Publicity was everywhere. Liz and Dick became lovers, Liz dropped Eddie Fischer and took up with her Marc Antony. But what I remember most was her eye make up. They piled eye shadow and eye liner on her to look Egyptian. It became all the rage. Of course, I went to my magazines and changed all the women to look Egyptian.

Fast forward now to the car wreck which I wrote about and you'll realize that I had missed so much of my freshman year in college that it was decided I would be better to wait until the next year and pick up where I had left off. So I went home and was immediately told I couldn't stay there. Thanks, Dad. So off I went to Atlanta to work. You won't believe what my job was. I worked in the Seed Germination Lab of the Department of Agriculture for the State of Georgia! I spent my days placing seeds on paper towels, wrapping them up and placing them in a germinater to grow. This process let farmers know their seeds were viable. Don't ask.

The best part of that time in Atlanta was going to All Saint's Episcopal Church on Palm Sunday and hearing a glorious organ and choir, accompanied by brass and tympani singing "All Glory, Laud and Honor". It was like the heavens had opened up and invited me in. Suddenly, church music took on a new meaning. I introduced myself to the organist/choirmaster, Kathleen Quillen, and my life changed. I joined the choir and became her organ student as well. She was the person who taught me to glories of playing a church service. She taught me that all good music is like making love - that it builds up to a wonderful climax, and you have to communicate that to the the listener. I am forever indebted to Kathleen for opening my eyes and ears to the possibilities waiting in my fingers. She was the first teacher to compliment me and NOT try to squeeze me into a cookie-cutter mold.

It was during this year in Atlanta that two remarkable things happened: "Cleopatra" opened at the Roxy Theatre in downtown and I took a trip out of town. First, Cleo. I had two friends from prep school: Kirby and Prissy. I won't tell you Prissy's real name because it is ridiculous and she has never used it. I don't blame her. But I loved her because she let me make up her eyes to look like Elizabeth Taylor in Cleopatra.

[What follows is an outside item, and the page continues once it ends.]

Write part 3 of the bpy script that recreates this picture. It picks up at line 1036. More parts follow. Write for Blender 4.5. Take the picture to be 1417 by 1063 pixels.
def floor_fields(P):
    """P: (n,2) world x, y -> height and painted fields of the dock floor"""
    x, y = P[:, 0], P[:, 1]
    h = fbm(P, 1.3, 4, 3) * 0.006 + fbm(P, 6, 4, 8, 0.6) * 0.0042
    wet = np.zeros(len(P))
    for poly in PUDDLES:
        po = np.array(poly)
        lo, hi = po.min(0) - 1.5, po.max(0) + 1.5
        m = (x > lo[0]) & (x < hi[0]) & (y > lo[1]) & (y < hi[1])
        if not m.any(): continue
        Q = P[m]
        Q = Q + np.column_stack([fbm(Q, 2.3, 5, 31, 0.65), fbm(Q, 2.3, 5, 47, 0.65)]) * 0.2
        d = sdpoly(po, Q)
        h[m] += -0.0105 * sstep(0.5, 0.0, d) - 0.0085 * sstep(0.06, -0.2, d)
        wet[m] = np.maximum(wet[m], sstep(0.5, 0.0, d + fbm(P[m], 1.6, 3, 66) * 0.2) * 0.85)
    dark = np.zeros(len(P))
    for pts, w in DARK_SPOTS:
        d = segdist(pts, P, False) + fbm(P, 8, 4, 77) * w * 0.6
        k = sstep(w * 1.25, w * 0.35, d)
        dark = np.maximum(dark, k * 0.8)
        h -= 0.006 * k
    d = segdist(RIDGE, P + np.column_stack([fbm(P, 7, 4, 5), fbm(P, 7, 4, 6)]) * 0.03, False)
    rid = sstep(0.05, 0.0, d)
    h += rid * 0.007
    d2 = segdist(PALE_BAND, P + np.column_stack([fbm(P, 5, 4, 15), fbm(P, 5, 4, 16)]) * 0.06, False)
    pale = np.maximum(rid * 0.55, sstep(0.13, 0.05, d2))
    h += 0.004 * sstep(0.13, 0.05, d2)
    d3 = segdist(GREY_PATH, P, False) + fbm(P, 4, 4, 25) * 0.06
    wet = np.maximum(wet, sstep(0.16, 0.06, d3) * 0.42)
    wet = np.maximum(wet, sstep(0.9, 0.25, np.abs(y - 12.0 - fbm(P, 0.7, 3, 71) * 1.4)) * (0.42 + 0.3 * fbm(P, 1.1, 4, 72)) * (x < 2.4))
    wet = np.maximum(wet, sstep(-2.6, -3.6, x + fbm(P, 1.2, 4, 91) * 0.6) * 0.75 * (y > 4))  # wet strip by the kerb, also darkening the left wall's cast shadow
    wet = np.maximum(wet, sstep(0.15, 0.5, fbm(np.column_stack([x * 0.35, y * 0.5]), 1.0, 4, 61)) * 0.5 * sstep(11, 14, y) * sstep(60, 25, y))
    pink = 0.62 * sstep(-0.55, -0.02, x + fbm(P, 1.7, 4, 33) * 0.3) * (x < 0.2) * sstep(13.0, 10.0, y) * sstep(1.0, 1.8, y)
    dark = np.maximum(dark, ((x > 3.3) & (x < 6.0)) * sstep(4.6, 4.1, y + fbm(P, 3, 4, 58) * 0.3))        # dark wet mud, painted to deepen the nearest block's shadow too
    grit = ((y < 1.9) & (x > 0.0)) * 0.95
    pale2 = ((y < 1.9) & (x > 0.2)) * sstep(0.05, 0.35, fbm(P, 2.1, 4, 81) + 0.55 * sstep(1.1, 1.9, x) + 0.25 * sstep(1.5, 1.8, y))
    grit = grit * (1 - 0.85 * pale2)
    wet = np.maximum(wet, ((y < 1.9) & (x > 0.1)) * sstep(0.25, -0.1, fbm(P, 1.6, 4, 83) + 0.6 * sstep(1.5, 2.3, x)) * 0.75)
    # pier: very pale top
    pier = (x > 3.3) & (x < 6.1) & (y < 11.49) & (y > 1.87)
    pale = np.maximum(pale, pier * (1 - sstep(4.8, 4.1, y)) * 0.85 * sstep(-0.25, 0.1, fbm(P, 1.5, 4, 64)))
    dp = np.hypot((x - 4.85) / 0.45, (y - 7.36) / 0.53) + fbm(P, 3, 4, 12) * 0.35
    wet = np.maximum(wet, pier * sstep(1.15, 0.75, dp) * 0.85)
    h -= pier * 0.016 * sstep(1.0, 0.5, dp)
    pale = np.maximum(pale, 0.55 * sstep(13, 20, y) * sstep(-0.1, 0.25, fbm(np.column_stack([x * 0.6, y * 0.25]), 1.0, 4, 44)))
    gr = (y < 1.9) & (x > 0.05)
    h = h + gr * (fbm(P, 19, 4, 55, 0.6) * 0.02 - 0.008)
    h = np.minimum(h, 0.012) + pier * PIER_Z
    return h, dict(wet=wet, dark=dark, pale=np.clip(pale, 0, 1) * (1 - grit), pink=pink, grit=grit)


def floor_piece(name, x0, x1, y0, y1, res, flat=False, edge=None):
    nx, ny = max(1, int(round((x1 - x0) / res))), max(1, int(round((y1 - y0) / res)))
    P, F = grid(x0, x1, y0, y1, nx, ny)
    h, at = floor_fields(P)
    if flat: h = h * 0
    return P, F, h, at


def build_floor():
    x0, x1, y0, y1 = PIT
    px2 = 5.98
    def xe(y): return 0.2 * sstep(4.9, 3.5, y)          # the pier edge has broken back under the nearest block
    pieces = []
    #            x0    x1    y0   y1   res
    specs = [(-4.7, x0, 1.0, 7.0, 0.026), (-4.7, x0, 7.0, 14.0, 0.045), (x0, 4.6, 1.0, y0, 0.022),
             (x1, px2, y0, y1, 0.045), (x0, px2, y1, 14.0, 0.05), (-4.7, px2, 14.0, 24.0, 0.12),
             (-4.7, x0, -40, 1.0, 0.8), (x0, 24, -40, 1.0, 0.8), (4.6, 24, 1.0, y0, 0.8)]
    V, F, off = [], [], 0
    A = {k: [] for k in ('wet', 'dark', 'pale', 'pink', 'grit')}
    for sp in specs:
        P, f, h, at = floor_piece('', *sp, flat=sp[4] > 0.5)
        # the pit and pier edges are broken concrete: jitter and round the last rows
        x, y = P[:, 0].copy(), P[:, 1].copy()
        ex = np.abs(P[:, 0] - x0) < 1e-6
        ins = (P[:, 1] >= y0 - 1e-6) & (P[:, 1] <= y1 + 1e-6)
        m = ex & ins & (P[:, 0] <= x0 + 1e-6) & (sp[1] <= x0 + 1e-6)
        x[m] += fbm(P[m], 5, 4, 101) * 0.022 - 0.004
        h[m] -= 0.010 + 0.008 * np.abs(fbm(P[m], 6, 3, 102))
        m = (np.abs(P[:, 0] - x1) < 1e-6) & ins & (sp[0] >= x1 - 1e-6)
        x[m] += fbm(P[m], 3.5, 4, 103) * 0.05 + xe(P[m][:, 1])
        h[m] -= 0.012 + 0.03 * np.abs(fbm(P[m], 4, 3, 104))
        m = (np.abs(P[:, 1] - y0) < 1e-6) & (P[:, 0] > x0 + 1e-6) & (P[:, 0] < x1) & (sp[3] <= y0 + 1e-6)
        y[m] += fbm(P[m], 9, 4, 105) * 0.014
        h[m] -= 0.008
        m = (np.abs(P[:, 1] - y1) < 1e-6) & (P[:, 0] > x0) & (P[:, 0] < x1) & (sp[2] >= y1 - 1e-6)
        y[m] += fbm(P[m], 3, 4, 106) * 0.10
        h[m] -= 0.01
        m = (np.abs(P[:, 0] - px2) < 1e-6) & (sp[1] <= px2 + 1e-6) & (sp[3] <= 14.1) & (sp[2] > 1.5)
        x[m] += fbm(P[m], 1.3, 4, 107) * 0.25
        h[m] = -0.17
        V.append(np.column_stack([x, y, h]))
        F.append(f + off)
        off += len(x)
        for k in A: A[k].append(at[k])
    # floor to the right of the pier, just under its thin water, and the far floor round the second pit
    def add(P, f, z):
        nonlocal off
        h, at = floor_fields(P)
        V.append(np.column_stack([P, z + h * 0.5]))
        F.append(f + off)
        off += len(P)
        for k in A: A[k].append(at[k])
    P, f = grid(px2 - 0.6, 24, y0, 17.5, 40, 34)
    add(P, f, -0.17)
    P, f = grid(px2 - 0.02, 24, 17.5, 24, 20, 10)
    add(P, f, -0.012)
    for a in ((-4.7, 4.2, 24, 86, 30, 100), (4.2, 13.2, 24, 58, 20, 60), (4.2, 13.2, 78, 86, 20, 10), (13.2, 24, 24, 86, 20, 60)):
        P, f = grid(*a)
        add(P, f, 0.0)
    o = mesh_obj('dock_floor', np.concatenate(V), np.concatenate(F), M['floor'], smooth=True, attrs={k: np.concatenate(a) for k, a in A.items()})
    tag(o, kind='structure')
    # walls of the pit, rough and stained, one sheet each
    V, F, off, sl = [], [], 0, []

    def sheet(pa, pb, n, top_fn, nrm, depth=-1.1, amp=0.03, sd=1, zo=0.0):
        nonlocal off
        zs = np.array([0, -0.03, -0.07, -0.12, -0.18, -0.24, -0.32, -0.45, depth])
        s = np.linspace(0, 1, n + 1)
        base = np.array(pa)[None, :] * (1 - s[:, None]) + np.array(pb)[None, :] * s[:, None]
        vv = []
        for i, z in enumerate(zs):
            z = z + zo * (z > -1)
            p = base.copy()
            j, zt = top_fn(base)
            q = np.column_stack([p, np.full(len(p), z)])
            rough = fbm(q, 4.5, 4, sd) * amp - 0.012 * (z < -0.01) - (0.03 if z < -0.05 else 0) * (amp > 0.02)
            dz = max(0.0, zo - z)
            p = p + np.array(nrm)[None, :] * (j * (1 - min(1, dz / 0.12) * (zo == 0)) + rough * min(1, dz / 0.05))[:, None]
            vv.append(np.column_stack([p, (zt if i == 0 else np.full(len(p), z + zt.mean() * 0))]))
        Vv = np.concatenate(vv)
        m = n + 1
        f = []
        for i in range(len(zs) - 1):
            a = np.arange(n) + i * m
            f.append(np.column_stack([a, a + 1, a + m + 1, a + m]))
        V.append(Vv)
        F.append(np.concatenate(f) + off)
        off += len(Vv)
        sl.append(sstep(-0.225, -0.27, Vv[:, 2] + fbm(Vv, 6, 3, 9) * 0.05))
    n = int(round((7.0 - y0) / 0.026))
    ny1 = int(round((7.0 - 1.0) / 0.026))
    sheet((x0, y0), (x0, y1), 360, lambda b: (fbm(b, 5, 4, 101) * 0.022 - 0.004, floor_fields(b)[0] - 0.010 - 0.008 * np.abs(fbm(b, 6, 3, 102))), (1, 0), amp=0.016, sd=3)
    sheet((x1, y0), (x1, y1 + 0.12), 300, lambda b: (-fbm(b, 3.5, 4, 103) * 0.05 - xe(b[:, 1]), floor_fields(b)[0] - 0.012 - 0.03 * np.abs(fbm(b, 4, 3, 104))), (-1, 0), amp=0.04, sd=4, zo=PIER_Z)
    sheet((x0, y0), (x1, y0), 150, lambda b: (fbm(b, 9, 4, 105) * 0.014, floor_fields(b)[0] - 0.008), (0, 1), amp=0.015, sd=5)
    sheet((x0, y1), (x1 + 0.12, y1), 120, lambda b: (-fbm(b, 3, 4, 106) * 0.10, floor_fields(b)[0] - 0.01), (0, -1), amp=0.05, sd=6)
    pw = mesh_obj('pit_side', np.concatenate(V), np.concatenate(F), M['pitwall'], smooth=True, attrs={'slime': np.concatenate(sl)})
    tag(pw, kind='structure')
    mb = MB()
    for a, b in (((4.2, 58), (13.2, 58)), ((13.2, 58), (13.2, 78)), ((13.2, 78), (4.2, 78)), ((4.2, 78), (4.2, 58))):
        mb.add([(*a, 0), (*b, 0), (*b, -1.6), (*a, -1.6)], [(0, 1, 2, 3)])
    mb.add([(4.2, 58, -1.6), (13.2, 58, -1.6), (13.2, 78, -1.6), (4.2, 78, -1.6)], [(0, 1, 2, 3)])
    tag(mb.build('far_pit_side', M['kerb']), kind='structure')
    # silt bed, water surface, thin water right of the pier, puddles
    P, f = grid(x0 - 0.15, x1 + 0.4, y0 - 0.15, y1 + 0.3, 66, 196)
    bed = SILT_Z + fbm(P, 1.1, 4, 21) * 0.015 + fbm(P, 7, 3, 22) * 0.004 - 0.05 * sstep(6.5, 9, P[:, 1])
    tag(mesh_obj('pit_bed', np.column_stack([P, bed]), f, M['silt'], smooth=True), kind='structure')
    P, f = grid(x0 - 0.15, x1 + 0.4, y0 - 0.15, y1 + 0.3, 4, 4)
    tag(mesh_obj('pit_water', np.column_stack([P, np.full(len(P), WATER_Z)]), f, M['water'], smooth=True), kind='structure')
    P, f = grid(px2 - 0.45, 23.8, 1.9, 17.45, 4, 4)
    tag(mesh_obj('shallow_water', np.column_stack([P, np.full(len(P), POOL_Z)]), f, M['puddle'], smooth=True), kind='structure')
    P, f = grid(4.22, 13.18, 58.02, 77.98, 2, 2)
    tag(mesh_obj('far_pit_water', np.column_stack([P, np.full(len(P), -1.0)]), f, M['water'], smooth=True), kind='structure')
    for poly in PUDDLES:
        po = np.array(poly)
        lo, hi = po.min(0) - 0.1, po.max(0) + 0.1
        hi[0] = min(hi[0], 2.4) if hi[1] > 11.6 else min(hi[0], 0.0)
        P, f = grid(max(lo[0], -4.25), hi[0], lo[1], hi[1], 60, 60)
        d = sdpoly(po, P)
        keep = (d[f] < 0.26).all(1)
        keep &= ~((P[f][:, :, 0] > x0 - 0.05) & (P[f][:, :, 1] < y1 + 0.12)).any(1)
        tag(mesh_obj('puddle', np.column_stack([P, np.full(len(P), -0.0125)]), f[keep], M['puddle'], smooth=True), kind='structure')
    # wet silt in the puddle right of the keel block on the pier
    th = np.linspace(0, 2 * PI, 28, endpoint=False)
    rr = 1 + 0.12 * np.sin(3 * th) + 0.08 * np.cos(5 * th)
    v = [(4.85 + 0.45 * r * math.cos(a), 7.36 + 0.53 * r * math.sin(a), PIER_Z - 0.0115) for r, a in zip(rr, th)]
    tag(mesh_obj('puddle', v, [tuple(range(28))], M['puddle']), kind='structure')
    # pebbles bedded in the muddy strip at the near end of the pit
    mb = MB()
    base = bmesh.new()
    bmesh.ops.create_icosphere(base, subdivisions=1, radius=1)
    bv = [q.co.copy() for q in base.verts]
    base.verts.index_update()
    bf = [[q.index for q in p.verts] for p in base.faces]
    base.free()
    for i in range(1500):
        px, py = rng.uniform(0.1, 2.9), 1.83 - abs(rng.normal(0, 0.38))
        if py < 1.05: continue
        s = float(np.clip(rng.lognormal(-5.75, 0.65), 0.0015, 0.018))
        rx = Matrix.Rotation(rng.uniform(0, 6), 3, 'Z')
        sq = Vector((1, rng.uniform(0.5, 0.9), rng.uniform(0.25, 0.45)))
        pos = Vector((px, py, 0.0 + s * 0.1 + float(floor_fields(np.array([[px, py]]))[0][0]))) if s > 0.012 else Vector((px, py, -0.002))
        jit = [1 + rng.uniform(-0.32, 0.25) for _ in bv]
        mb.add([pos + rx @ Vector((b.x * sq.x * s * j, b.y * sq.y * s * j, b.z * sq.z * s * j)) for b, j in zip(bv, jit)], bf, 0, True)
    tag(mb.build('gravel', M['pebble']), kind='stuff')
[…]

When I found out the movie was opening, I called Prissy and Kirby and demanded they drive from Florida to attend the movie with me. A ritual necessary to complete my fantasy. So they get in Kirby's sport convertible and travel north. All the while I'm trying to find someplace for them to stay. I asked everyone I knew to put them up, begged complete strangers but to no avail. Finally, I said they could just stay with me in my basement apartment on Collier Rd. I never dreamed the old woman whose house it was would look askance at two teenage girls sleeping in the same room at a teenage boy. Go figure. She caught us. She threw me out of the house. Imagine her consternation the next morning when the Attorney General pulled up in an official vehicle to charm her into letting me stay. (It worked.) Thanks again, Uncle Gene. Always my hero.

The other remarkable thing that happened that year in Atlanta was a bus trip. Yes, a chartered Greyhound. Remember that it was August, 1963. All my beatnik friends (no hippies yet) were going on a trip and they insisted I come along. So I did. And I guess it changed my life. At the end of the ride there we were on the Mall in Washington, DC and up there under the statue of Abe Lincoln was a man of peace: Martin Luther King. Yes, I was one of the thousands on that famous day. Peter, Paul and Mary and Martin Luther King changed my life forever. I have never been a racist and never will, but on that day, I knew why. Thank you, Dr. King. You changed the world.